Screening in the ‘Future Cult Classics' programme at Hot Docs, Mattress Men is directed by Colm Quinn, produced by Ciaran Deeney and David Clarke and is the first feature length film from Dublin based independent production companies El Zorrero Films and Faction Films. In an attempt to save his struggling mattress selling business, sixty-something Michael Flynn reinvents himself as the eccentric online persona ‘Mattress Mick', under the guidance of his good friend Paul Kelly. As business begins to grow, their friendship starts to implode. The film is due for release in Irish cinemas in Autumn 2016.
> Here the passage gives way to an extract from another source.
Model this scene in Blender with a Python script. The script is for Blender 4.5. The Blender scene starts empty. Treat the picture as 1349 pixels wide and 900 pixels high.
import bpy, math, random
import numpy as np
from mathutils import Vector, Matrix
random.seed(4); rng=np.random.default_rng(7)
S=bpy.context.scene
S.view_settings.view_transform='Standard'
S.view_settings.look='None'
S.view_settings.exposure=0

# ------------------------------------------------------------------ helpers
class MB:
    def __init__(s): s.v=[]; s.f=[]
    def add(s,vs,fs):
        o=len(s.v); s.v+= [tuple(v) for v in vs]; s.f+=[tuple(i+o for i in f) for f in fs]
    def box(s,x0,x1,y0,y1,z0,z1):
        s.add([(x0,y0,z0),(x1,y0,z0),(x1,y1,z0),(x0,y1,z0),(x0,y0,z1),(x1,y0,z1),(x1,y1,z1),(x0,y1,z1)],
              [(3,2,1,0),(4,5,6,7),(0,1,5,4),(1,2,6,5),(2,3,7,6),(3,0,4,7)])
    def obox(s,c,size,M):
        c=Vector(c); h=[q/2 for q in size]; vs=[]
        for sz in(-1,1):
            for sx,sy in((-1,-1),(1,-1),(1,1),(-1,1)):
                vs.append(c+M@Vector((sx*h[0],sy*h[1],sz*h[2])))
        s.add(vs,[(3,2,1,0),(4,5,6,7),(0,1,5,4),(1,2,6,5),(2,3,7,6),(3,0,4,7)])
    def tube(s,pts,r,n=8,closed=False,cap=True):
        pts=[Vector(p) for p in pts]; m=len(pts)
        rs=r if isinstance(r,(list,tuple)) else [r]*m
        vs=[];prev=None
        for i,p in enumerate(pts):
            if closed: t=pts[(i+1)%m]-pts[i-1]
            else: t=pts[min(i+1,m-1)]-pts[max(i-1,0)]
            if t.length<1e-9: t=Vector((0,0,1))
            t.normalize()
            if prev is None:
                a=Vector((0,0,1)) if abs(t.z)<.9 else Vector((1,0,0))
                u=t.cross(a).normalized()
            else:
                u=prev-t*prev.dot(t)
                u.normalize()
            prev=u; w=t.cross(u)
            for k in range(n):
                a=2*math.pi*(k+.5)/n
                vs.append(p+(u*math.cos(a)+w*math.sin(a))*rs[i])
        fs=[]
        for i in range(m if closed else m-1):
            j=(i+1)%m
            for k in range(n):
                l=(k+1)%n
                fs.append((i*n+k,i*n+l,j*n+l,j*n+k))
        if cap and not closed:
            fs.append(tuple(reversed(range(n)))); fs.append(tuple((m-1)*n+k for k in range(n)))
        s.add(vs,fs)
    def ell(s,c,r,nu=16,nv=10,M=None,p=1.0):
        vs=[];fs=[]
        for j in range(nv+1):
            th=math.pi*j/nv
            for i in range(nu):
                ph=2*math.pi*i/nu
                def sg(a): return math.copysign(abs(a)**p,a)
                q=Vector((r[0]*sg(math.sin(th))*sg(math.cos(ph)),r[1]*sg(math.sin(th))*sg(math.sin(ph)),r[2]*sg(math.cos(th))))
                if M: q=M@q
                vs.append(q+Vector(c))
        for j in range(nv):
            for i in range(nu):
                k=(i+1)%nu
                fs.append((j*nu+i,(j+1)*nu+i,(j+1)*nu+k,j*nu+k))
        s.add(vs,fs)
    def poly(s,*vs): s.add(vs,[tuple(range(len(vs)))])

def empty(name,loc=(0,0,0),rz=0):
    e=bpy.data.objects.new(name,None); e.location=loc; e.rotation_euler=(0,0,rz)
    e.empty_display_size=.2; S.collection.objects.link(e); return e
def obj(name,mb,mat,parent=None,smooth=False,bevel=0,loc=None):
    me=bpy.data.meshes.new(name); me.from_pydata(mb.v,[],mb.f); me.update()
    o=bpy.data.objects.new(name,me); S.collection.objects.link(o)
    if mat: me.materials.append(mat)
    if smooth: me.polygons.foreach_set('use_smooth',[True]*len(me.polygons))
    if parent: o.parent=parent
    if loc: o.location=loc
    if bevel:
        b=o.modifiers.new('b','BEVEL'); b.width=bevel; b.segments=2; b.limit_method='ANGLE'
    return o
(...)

Directed by Pieter-Jan De Pue, The Land of the Enlightened was co-produced by Morgan Bushe for Fastnet Films. In the shadow of Bagram Airfield - the bastion of U.S. military might in Afghanistan - exists a wartime economy that is run and controlled entirely by children. Nomadic Kuchi youngsters dig out anti-personnel mines and sell them to the child workers of the lapis lazuli mines. They in turn blast the precious blue stones free from their ancient resting place, to be smuggled by child soldiers, who control their passage to China and Tajikistan. There, the stones are bartered for arms and opium, the very lifeblood of the Taliban in their war against the U.S. occupation. The film scooped the World Cinema Cinematography Award, Documentary at Sundance in January.

North America's largest documentary festival, each year Hot Docs offers an outstanding selection of over 200 films from Canada and around the world to Toronto audiences of more than 200,000.

Bobby Sands: 66 Days, Mattress Men and The Land of the Enlightened are supported by Bord Scannán na hÉireann/the Irish Film Board.